Walk up from the pier to the village shop at Ardminish, turn left and south past the hotel to the south of the island, past Achamore gardens and Gigha windfarm - the ‘dancing ladies’, four windmills as of 2014, 3 originally, a fourth was added in 2013. March 2014 output made £11,200 and this excess allows the Gigha Community Trust to profit from wind generation power, selling it back to the grid.











The South Pier – splitting natural harbours of Port Meadhonach and Port na Carraigh - is where the ferry sleeps at night and is a deep berth opposite Gigalum Island. Walk south-west along the shore of Caolas Gigalum on a sandy bay, cross over a fence where it meets the rocks, then head up right onto the heathery hill by a wall, follow this south-west to where a small promontory juts out, on the south side of this is Uamh Mhor, the ‘big cave’, a well-hidden quartzite cave.

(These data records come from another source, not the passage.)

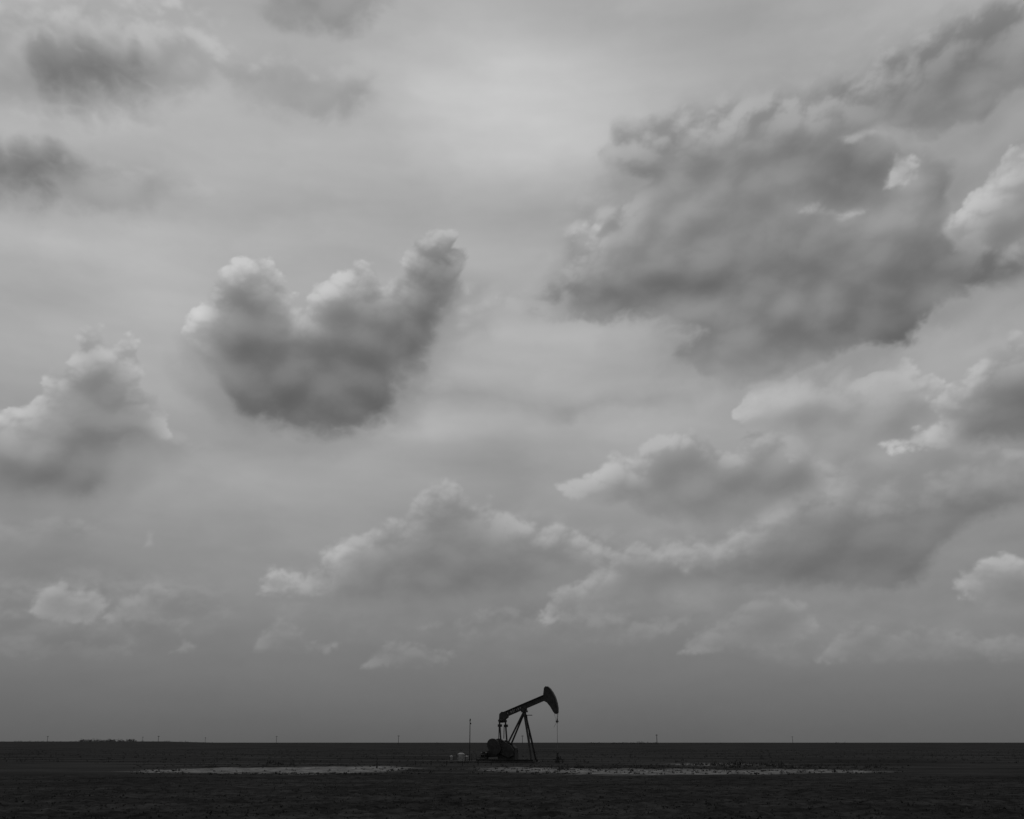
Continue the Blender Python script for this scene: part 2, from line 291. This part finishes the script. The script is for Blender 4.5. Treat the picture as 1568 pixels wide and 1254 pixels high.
pb=N.sep(blobsum(N,wx,wy,gbl))[0]
fine_=N.noise(P,1.3,6,.65); big=N.noise(P,.06,4,.5)
pm=N.m('ADD',pb,N.m('MULTIPLY',N.m('SUBTRACT',N.noise(N.v('MULTIPLY',P,(.35,1,1)),.5,6,.7),.5),2.2))
mask=N.sm(pm,.45,1.05)
soil0=N.ramp(N.sm(fine_,.3,.7),[(0,.013),(1,.040)])
patch=N.sm(N.noise(N.v('MULTIPLY',P,(.5,1,1)),.22,5,.6),.3,.7,.7,1.25)
soil=N.m('MULTIPLY',soil0,patch)
far=N.ramp(N.sm(N.noise(N.v('MULTIPLY',P,(.3,1,1)),.12,6,.6),.35,.65),[(0,.020),(1,.042)])
ff=N.sm(N.m('MULTIPLY_ADD',N.m('SUBTRACT',big,.5),18,py_),66,80)
mx=N.n.new('ShaderNodeMix'); mx.data_type='FLOAT'; N.l.new(ff,mx.inputs[0]); N.l.new(soil,mx.inputs[2]); N.l.new(far,mx.inputs[3])
pale=N.ramp(N.sm(N.noise(P,.7,7,.7),.35,.65),[(0,.06),(1,.20)])
mx2=N.n.new('ShaderNodeMix'); mx2.data_type='FLOAT'; N.l.new(mask,mx2.inputs[0]); N.l.new(mx.outputs[0],mx2.inputs[2]); N.l.new(pale,mx2.inputs[3])
N.l.new(mx2.outputs[0],b.inputs['Base Color']); b.inputs['Roughness'].default_value=1; b.inputs['Specular IOR Level'].default_value=0
bn=N.n.new('ShaderNodeBump'); bn.inputs['Distance'].default_value=.1; bn.inputs['Strength'].default_value=1
N.l.new(N.noise(P,5,5,.7),bn.inputs['Height']); N.l.new(bn.outputs[0],b.inputs['Normal'])
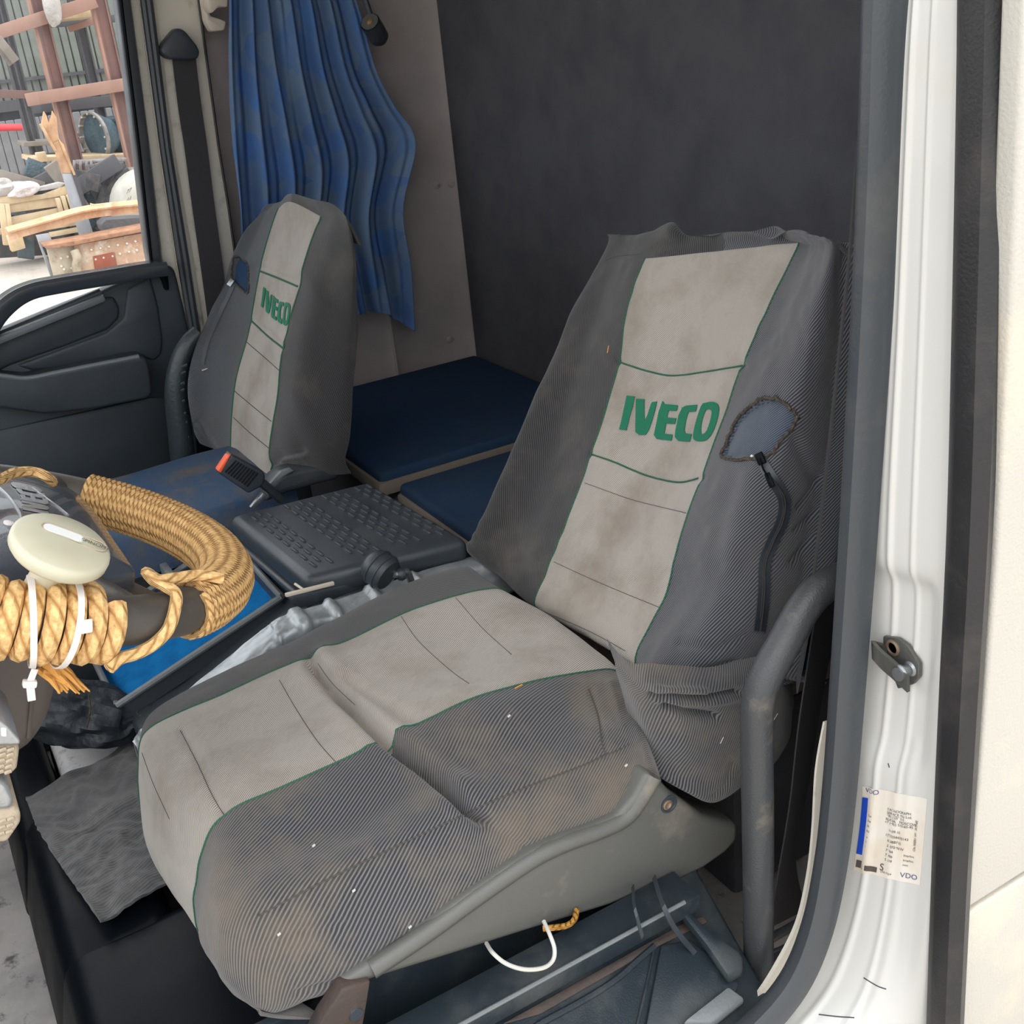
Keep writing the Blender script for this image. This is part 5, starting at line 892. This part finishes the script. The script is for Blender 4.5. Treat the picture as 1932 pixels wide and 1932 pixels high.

Remains of a dun (or just a raised beach?) can be found on the boulder shore on the way to the cairn-marked craggy hill-top above Port Mor, opposite the three little islands of Eilean Leim, where the sea is usually rougher facing the westerly winds. Descend to the headland west of a rocky outcrop hill (Carn Leim), where a roaring cave can be heard, marked by a choked boulder in a chasm, this is Slocan Leim, the ‘leaping cave’, where in a strong westerly storm, geysers spout violently up around a choked boulder in the black gorge. In calmer weathers, pebbles turn and rumble with a deep bass in the hidden cave.




North along the craggy headland by the high tide mark is another hidden cave, or blowhole, usually covered with seaweed blown up by the geyser of Sloc an t-Srannain, the ‘snoring hole’, though this might be more apt for the cave further south. The names might best be swapped around.

A few hundred metres north leads to a stile onto the beach of Grob Bagh under Leim farm. This has a raised beach and an old spring at the north end, sometimes bleeding out an alluvial fan of sand. The beach bends west to a grassy shore and a gap through wind-exfoliated outcrops to a rocky coast west of Leim Farm, under the grassy hill of Am Pluc, full of unusual boulders worn into strange ships by the wind – this soft schist sits on top of a quartzite stone in parts. The skerry out to sea is Dudh Sgeir – the black reef.



Continuing north past the reefs and islands of Port a’ Gharaidh to the slabby walls under the wind farm, where round hollows on the slabs show the site of a Quern Quarry. This garneted schist seems to have been ideal for making quern stones – they can be seen on slabs just before the bay and tidal island of Eun Eilean. Out in the bay lies the rocky Craro Island. Skirting the shallow sandy bay of Poll Mor (the big pool), where common seals roll and play in the turquoise waters, sometimes with attendant otters, is Port nan Each, a sheltered headland just under Cuddyport cottage (Tigh nan Cudainnean) with its sheltered ‘rock garden’. The west side of the headland directly under the cottage has a good series of slabbed amphibolite quern pits.


The next headland is accessed along a beach to a path up to a Cairn or Cist, before the bay of Portan Craro, opposite Craro island. The wild headland walk leads eventually past some caves to Port an Duin, with its attendant farm and old mill.


Above the bay a track leads up to the 100m summit of Creag Bhan, with some fine slabby crags on its west flank facing Jura and a steep cracked crag on its east flank. The summit trig point also has a marker plinth listing distances to Ireland, Kintyre, Arran, Knapdale, Jura and Islay, a fine vista on a clear day. The track leads down to a farm track east to Druimyeoin More farm and the road back south to Ardminish.